*Material provided:*
________

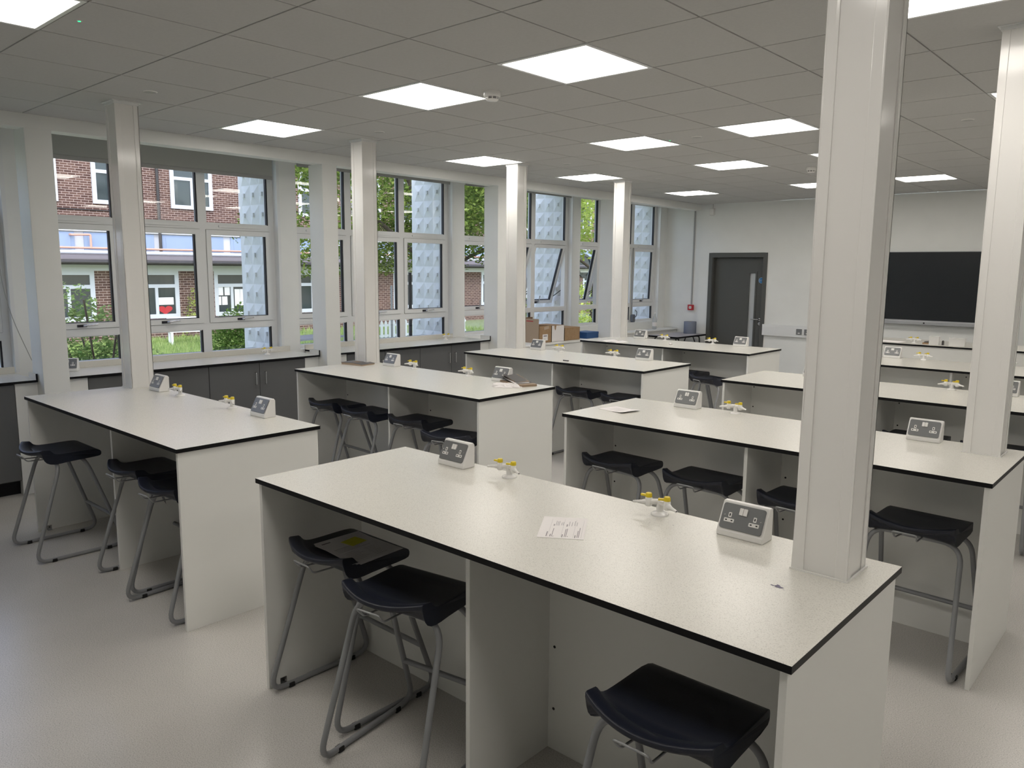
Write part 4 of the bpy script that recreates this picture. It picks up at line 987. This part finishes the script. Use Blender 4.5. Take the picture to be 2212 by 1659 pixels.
tree((-13.8, 21.6, ZG), 'yellow green spring tree outside, seen through the window nearest the far wall', blobs, 'leafyellow', 9000, 0.15,
     [(0, 0, 0), (0.1, 0, 1.5), (0, 0.1, 3.0), (0.1, 0.1, 5.0)], [[(0, 0, 1.6), (0.8, 0.8, 2.6), (1.4, 1.2, 4.0)], [(0, 0.1, 2.2), (-0.5, -1.0, 3.0), (-0.6, -1.8, 4.4)]], 9)
def shrub(loc, label, blobs_, leafm, n, size, stems, seed, name='shrub', inner=None):
    S = empty(name, loc, label=label, cat='shrub'); rnd = random.Random(seed); c = MB()
    tot = sum(r[0] * r[1] * r[2] for _, r in blobs_)
    for cc, r in blobs_: leaves(c, int(n * r[0] * r[1] * r[2] / tot), in_ball(cc, r, rnd, 0.45), size, rnd)
    c.build('foliage', leafm, S)
    if stems:
        b = MB()
        for s_ in stems: b.tube(fillet(s_, 0.3, 4), 0.012, 6)
        b.build('stems', 'bark', S)
    return S
R2 = random.Random(21)
def stems_for(n, spread, h, rnd): return [[(0.05 * cos(k), 0.05 * sin(k), 0), (spread * 0.5 * cos(k * 2.4), spread * 0.6 * sin(k * 2.4), h * 0.5), (spread * cos(k * 2.4), spread * sin(k * 2.4) * 1.2, h * rnd.uniform(0.75, 1.0))] for k in range(n)]
shrub((-7.3, 2.42, ZG), 'tall loose green shrub outside the left part of the window with the blind',
      [((0, -0.15, 1.35), (0.32, 0.36, 0.42)), ((0.0, 0.0, 0.9), (0.45, 0.55, 0.45)), ((0, 0.5, 0.95), (0.35, 0.35, 0.30)), ((0, 0.2, 0.45), (0.5, 0.9, 0.35)), ((0, -0.3, 1.9), (0.18, 0.2, 0.22)), ((0, -0.1, 1.65), (0.25, 0.28, 0.25)), ((0, 0.9, 0.7), (0.3, 0.4, 0.25))],
      'leafshrub', 6500, 0.062, stems_for(9, 0.5, 2.0, R2), 3)
shrub((-10.0, 6.05, ZG), 'dense dark green rounded bush outside, partly behind the patterned fin', [((0, 0, 0.85), (0.75, 0.82, 0.85)), ((0, 0.1, 0.4), (0.8, 0.8, 0.5)), ((0, -0.4, 0.8), (0.4, 0.40, 0.6)), ((0, 0.3, 1.2), (0.5, 0.5, 0.5))], 'leafhedge', 17000, 0.055, None, 4)
shrub((-21.55, 10.25, ZG), 'thin yellow green climber on the brick wall between the lower windows', [((0, 0.05 * k, 0.15 + 0.22 * k), (0.10, 0.16 + 0.05 * (k % 2), 0.14)) for k in range(-1, 7)], 'leafyellow', 260, 0.09, [[(0, 0, 0), (0, 0.05, 0.7), (0, 0.15, 1.4)]], 6, 'climber')
for i, (x, y, lab) in enumerate(((-9.5, 15.3, 'pale leafed bush outside, low in the window nearest the far wall'), (-19.5, 24.2, 'sparse green bush by the far brick wall, seen right of the third window pier'))):
    shrub((x, y, ZG), lab, [((0, 0, 0.6), (0.6, 0.9, 0.5)), ((0, 0.3, 1.1), (0.4, 0.5, 0.35)), ((0, -0.4, 1.0), (0.35, 0.4, 0.3))], 'leafyellow' if i == 0 else 'leafshrub', 900, 0.10, stems_for(5, 0.4, 1.1, R2), 31 + i)
# fence, posts and seats on the lawn
F = empty('picket_fence', (-16.0, 15.2, ZG), label='low white picket fence across the lawn, seen under the tree', cat='fence')
f = MB()
for k in range(26): y = -2.0 + k * 0.16; f.prism([(y, 0.0), (y + 0.09, 0.0), (y + 0.09, 0.62), (y + 0.045, 0.70), (y, 0.62)], 0.0, 0.02, 'x')
f.build('pickets', 'upvc', F)
for z in (0.18, 0.50): MB().box(-0.03, 0, -2.05, 2.15, z, z + 0.07).build('rail', 'upvc', F)
for i, (x, y) in enumerate(((-9.0, 8.42), (-9.0, 8.90))):
    o = MB().tube([(x, y, ZG), (x, y, 1.40)], 0.022, 10).build('metal_post', 'greypost'); tag(o, ['slim grey metal post on the lawn, left of the pair', 'slim grey metal post on the lawn beside the patterned fin'][i], 'post', 'grey metal posts on the lawn')
T_ = empty('picnic_table', (-12.0, 8.45, ZG), radians(10), 'grey picnic table on the lawn, seen left of the second pier', 'table')
MB().box(-0.38, 0.38, -0.8, 0.8, 0.72, 0.76).build('tabletop', 'slate', T_)
for s_ in (-1, 1):
    MB().box(s_ * 0.70 - 0.13, s_ * 0.70 + 0.13, -0.8, 0.8, 0.43, 0.47).build('bench_seat', 'slate', T_)
    f = MB(); f.tube([(-0.72, s_ * 0.6, 0), (-0.25, s_ * 0.6, 0.72)], 0.035, 6); f.tube([(0.72, s_ * 0.6, 0), (0.25, s_ * 0.6, 0.72)], 0.035, 6); f.box(-0.78, 0.78, s_ * 0.6 - 0.02, s_ * 0.6 + 0.02, 0.36, 0.43); f.build('trestle', 'upvc', T_)
G = empty('garden_bench', (-19.3, 9.25, ZG), radians(-15), 'white slatted garden bench by the brick wall, half hidden in grass', 'bench')
f = MB()
for k in range(5): f.box(-0.22 + k * 0.1, -0.15 + k * 0.1, -0.55, 0.55, 0.40, 0.43)
f.build('seat', 'upvc', G); f = MB()
for k in range(9): f.box(-0.26, -0.23, -0.53 + k * 0.13, -0.47 + k * 0.13, 0.43, 0.78)
f.box(-0.265, -0.225, -0.55, 0.55, 0.76, 0.82); f.build('backrest', 'upvc', G)
for (x, y) in ((-0.22, -0.5), (0.22, -0.5), (-0.22, 0.5), (0.22, 0.5)): MB().box(x - 0.03, x + 0.03, y - 0.03, y + 0.03, 0, 0.40).build('leg', 'upvc', G)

________

*Task to complete:* Repeat all the data as it stands, dropping any images it holds.

*Result of the exercise:*
Write part 4 of the bpy script that recreates this picture. It picks up at line 987. This part finishes the script. Use Blender 4.5. Take the picture to be 2212 by 1659 pixels.
tree((-13.8, 21.6, ZG), 'yellow green spring tree outside, seen through the window nearest the far wall', blobs, 'leafyellow', 9000, 0.15,
     [(0, 0, 0), (0.1, 0, 1.5), (0, 0.1, 3.0), (0.1, 0.1, 5.0)], [[(0, 0, 1.6), (0.8, 0.8, 2.6), (1.4, 1.2, 4.0)], [(0, 0.1, 2.2), (-0.5, -1.0, 3.0), (-0.6, -1.8, 4.4)]], 9)
def shrub(loc, label, blobs_, leafm, n, size, stems, seed, name='shrub', inner=None):
    S = empty(name, loc, label=label, cat='shrub'); rnd = random.Random(seed); c = MB()
    tot = sum(r[0] * r[1] * r[2] for _, r in blobs_)
    for cc, r in blobs_: leaves(c, int(n * r[0] * r[1] * r[2] / tot), in_ball(cc, r, rnd, 0.45), size, rnd)
    c.build('foliage', leafm, S)
    if stems:
        b = MB()
        for s_ in stems: b.tube(fillet(s_, 0.3, 4), 0.012, 6)
        b.build('stems', 'bark', S)
    return S
R2 = random.Random(21)
def stems_for(n, spread, h, rnd): return [[(0.05 * cos(k), 0.05 * sin(k), 0), (spread * 0.5 * cos(k * 2.4), spread * 0.6 * sin(k * 2.4), h * 0.5), (spread * cos(k * 2.4), spread * sin(k * 2.4) * 1.2, h * rnd.uniform(0.75, 1.0))] for k in range(n)]
shrub((-7.3, 2.42, ZG), 'tall loose green shrub outside the left part of the window with the blind',
      [((0, -0.15, 1.35), (0.32, 0.36, 0.42)), ((0.0, 0.0, 0.9), (0.45, 0.55, 0.45)), ((0, 0.5, 0.95), (0.35, 0.35, 0.30)), ((0, 0.2, 0.45), (0.5, 0.9, 0.35)), ((0, -0.3, 1.9), (0.18, 0.2, 0.22)), ((0, -0.1, 1.65), (0.25, 0.28, 0.25)), ((0, 0.9, 0.7), (0.3, 0.4, 0.25))],
      'leafshrub', 6500, 0.062, stems_for(9, 0.5, 2.0, R2), 3)
shrub((-10.0, 6.05, ZG), 'dense dark green rounded bush outside, partly behind the patterned fin', [((0, 0, 0.85), (0.75, 0.82, 0.85)), ((0, 0.1, 0.4), (0.8, 0.8, 0.5)), ((0, -0.4, 0.8), (0.4, 0.40, 0.6)), ((0, 0.3, 1.2), (0.5, 0.5, 0.5))], 'leafhedge', 17000, 0.055, None, 4)
shrub((-21.55, 10.25, ZG), 'thin yellow green climber on the brick wall between the lower windows', [((0, 0.05 * k, 0.15 + 0.22 * k), (0.10, 0.16 + 0.05 * (k % 2), 0.14)) for k in range(-1, 7)], 'leafyellow', 260, 0.09, [[(0, 0, 0), (0, 0.05, 0.7), (0, 0.15, 1.4)]], 6, 'climber')
for i, (x, y, lab) in enumerate(((-9.5, 15.3, 'pale leafed bush outside, low in the window nearest the far wall'), (-19.5, 24.2, 'sparse green bush by the far brick wall, seen right of the third window pier'))):
    shrub((x, y, ZG), lab, [((0, 0, 0.6), (0.6, 0.9, 0.5)), ((0, 0.3, 1.1), (0.4, 0.5, 0.35)), ((0, -0.4, 1.0), (0.35, 0.4, 0.3))], 'leafyellow' if i == 0 else 'leafshrub', 900, 0.10, stems_for(5, 0.4, 1.1, R2), 31 + i)
# fence, posts and seats on the lawn
F = empty('picket_fence', (-16.0, 15.2, ZG), label='low white picket fence across the lawn, seen under the tree', cat='fence')
f = MB()
for k in range(26): y = -2.0 + k * 0.16; f.prism([(y, 0.0), (y + 0.09, 0.0), (y + 0.09, 0.62), (y + 0.045, 0.70), (y, 0.62)], 0.0, 0.02, 'x')
f.build('pickets', 'upvc', F)
for z in (0.18, 0.50): MB().box(-0.03, 0, -2.05, 2.15, z, z + 0.07).build('rail', 'upvc', F)
for i, (x, y) in enumerate(((-9.0, 8.42), (-9.0, 8.90))):
    o = MB().tube([(x, y, ZG), (x, y, 1.40)], 0.022, 10).build('metal_post', 'greypost'); tag(o, ['slim grey metal post on the lawn, left of the pair', 'slim grey metal post on the lawn beside the patterned fin'][i], 'post', 'grey metal posts on the lawn')
T_ = empty('picnic_table', (-12.0, 8.45, ZG), radians(10), 'grey picnic table on the lawn, seen left of the second pier', 'table')
MB().box(-0.38, 0.38, -0.8, 0.8, 0.72, 0.76).build('tabletop', 'slate', T_)
for s_ in (-1, 1):
    MB().box(s_ * 0.70 - 0.13, s_ * 0.70 + 0.13, -0.8, 0.8, 0.43, 0.47).build('bench_seat', 'slate', T_)
    f = MB(); f.tube([(-0.72, s_ * 0.6, 0), (-0.25, s_ * 0.6, 0.72)], 0.035, 6); f.tube([(0.72, s_ * 0.6, 0), (0.25, s_ * 0.6, 0.72)], 0.035, 6); f.box(-0.78, 0.78, s_ * 0.6 - 0.02, s_ * 0.6 + 0.02, 0.36, 0.43); f.build('trestle', 'upvc', T_)
G = empty('garden_bench', (-19.3, 9.25, ZG), radians(-15), 'white slatted garden bench by the brick wall, half hidden in grass', 'bench')
f = MB()
for k in range(5): f.box(-0.22 + k * 0.1, -0.15 + k * 0.1, -0.55, 0.55, 0.40, 0.43)
f.build('seat', 'upvc', G); f = MB()
for k in range(9): f.box(-0.26, -0.23, -0.53 + k * 0.13, -0.47 + k * 0.13, 0.43, 0.78)
f.box(-0.265, -0.225, -0.55, 0.55, 0.76, 0.82); f.build('backrest', 'upvc', G)
for (x, y) in ((-0.22, -0.5), (0.22, -0.5), (-0.22, 0.5), (0.22, 0.5)): MB().box(x - 0.03, x + 0.03, y - 0.03, y + 0.03, 0, 0.40).build('leg', 'upvc', G)